Castro: el mexicano-americano de Texas
Como Rubio, el alcalde de San Antonio también tuvo oportunidades de las que sus padres nunca gozaron. Si en su discurso el republicano aseguró (esta vez con precisión) que su padre cantinero se había parado “durante años detrás del bar, al fondo del salón” para que esa noche él pudiera estar parado “detrás de este podio, al frente del salón”, en su intervención ante los demócratas Castro afirmó que su madre había peleado por los derechos civiles para que “en vez de tener en la mano un trapero, yo tuviera este micrófono”. Se refería al hecho de que su madre fuera una activista comunitaria perteneciente al partido chicano La Raza Unida, que intentó infructuosamente ser concejala de San Antonio.
El “problema” del voto latino tiene que ver con el sistema electoral: su poderío se concentra en estados que tienen claras mayorías para un partido y, en consecuencia no están en disputa en la elección presidencial, como California, Nueva York e Illinois (de mayoría demócrata) y Texas (republicana).

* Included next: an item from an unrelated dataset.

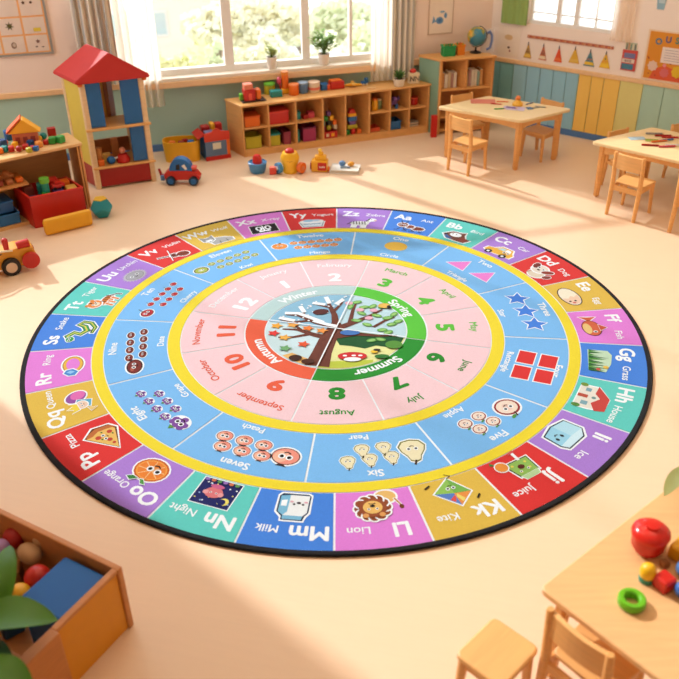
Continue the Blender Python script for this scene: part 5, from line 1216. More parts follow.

Y en ese detalle se esconde una de las diferencias estructurales entre Rubio y Castro, entre los cubano-americanos de la Florida y los chicanos del suroeste del país: mientras los primeros establecieron su mayor poder en el país luego de que se iniciara el régimen castrista, y contaron con el apoyo de un gobierno que los consideraba refugiados políticos y les proporcionaba ayuda económica, los mexicanos que cruzaban la frontera para instalarse en lugares como Texas lo hacían muchas veces de manera ilegal, tomaban los trabajos más duros y no tenían derechos. Mientras los primeros se veían beneficiados por el sistema y no tenían mayores problemas con él, los segundos luchaban por cambiarlo y expandir los beneficios del gobierno a los más desposeídos.
El problema latino
Los dos mundos latinos representados a la perfección por Rubio y Castro son sólo una de las muchas razones por las que ni aunque llenaran todas las tandas comerciales de Univisión y Telemundo con avisos en español, Romney u Obama asegurarían la elección. Aunque las lecturas apuradas del censo de 2010 indiquen que los 50,5 millones (16% de la población total) que marcamos el casillero de “origen hispano” y que somos el grupo de más rápido crecimiento en el país, los rasgos biográficos y geográficos suelen ser mucho más determinantes en nuestras preferencias y, más importante aún, en nuestra real influencia política.
Tal como demostró Nate Silver en uno de sus impecables análisis en el New York Times, el “problema” del voto latino tiene que ver con el sistema electoral: su poderío se concentra en estados que tienen claras mayorías para un partido y, en consecuencia no están en disputa en la elección presidencial, como California, Nueva York e Illinois (de mayoría demócrata) y Texas (republicana). Hasta que los latinos no penetren en mayor número de estados indecisos como Iowa y Ohio, el célebre poder latino seguirá creciendo a nivel local más que nacional.
Hasta que eso suceda, los latinos seguiremos siendo invitados al carnaval, con máscaras cada vez más grandes y cuidadas, pero todavía sin decidir qué música baila el resto.